I tend to lay the hoses in a series of 'S' loops in bigger beds; in the narrower raised bed, I ran them straight down one side, about 6" from the edge, turned and came back down the middle, then went down the other side, about six inches from the outside edge. I use the landscape fabric pins to pin them in place. These pins are cheaper than metal tent pegs which I used at first and prefer because they're sturdier and don't rust. The fabric pins are thinner and they rust. I worry that they may eventually become hazards if they rust through and become like nails in the soil... I suppose you could lay the hoses without anything to hold them in place but they're stiff and awkward when they're still in the shape of the coil they come in. I'm thinking of going around next spring and trying to find and remove the pins as the hoses should now lay flat on the ground without them.

I cover all the hoses with mulched leaves in the fall. Covering them seems to make the watering more efficient (I think because the mulch helps retain the moisture better...) but makes the hoses harder to find to plant things near them. However, it's easier to find them under mulch than under soil so I rarely actually cover them with soil.
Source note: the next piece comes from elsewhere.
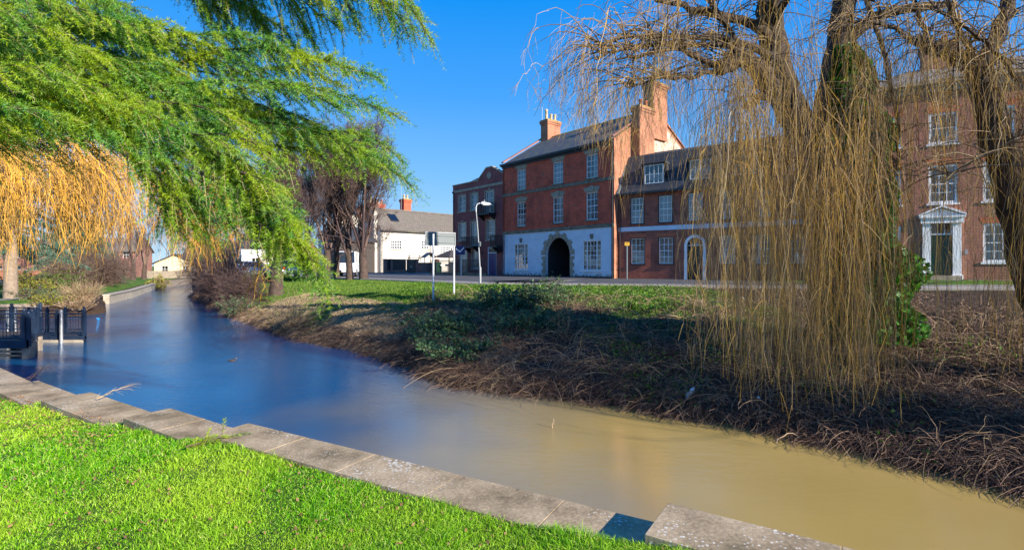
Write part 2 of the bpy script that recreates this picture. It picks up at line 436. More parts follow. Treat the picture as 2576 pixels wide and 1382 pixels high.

It can be hard to find the end caps to remove for the winter, so it helps to either mark the ends in some way (a small stake or something like that) or else be sure to end them somewhere obvious or easy to remember!

I've only used them for two years now so I'm not sure how long they'll last - I've heard they should last about 5 years (it probably depends on winter conditions and the amount of sunlight they receive - I'd think covering them with mulch should prolong their life ...I hope...!) Removing them and replacing them would be a pain (!) so I hope they last quite a while! (Actually, I think I wouldn't bother removing them - just take the connectors and end caps off and lay the new hose as if the previous one didn't exist to avoid causing too much damage to plants that have grown over the hoses...)

I was just trying to figure out how many feet of them I've put down. I have at least 600 feet, maybe 700 - I've lost track... About half of that is in the woodland area, including the raised bed on one end; the rest is primarily in beds along the foundation where deep eaves mean they don't get wet when it rains (I can't think of any more efficient and effective way to water these sorts of beds...) There is also 75 feet of them in a spiral around the Blue Spruce - the tree skirt is 20-30 feet wide and the garden area is all under the skirt - nothing will grow there, not even weeds, without the hoses but there's now a thriving bed under there. I also use a soaker hose in the sunny border down the driveway as it is very hot and dry there. The hoses make watering so much easier and more effective I would never build a garden bed without them now!


Subject: RE: Soaker Hoses
From: Kay
Zone: 2b
Date: 28-Oct-01 11:46 AM EST

We use one black soaker hose that we just purchased last year, and move it from place to place as needed. Never thought of covering it with mulch and leaving it. It sure would save time to leave it in place. We wind the soaker hose back and forth in the flower bed so everything gets watered and then leave it on for half a day, then the next day dig down and see if we need to repeat the process. This year we were almost flooded out in July then it was all wind and heat and we needed to water just the one time. We took our soaker hose in for the winter.

Kay


Subject: RE: Soaker Hoses
From: JoanneS
Zone: 3a
Date: 29-Oct-01 04:54 PM EST

We use the black ones made out of recycled tires. We leave them out all year and some of them are going on 7 years; however, some almost disintegrated and broke apart after only three. I'm not sure why the difference. I've covered them with a bark mulch, which makes locating them difficult from time to time. I hate digging in a shovel, only to come up with a now-pieced hose. Oh well.


Subject: RE: Soaker Hoses
From: Susan
Zone: 6b
Date: 01-Nov-01 09:38 AM EST

I have buried my Canadian Tire soaker hoses in one of my established perennial gardens where I don't plan to move much any more. The final pass of hose is about 8-12 inches from the front of the border, so I don't cut the hose when planting annuals. I have a fiskars heavy plastic little shovel that is used to plant in this bed...that way the hose is never cut. If you don't bury the hose, it should at least be mulched, or you aren't saving much water from evaporation. Some perennials have really thrived being near the hose (delphiniums, cornflower, balloon flower, veronica, monkshood, lupins), but others that require less watering, I keep well away from the hose (lavander, santolina, poppies etc.) Once the hoses have been pinned down for a year, they lay flat on their own.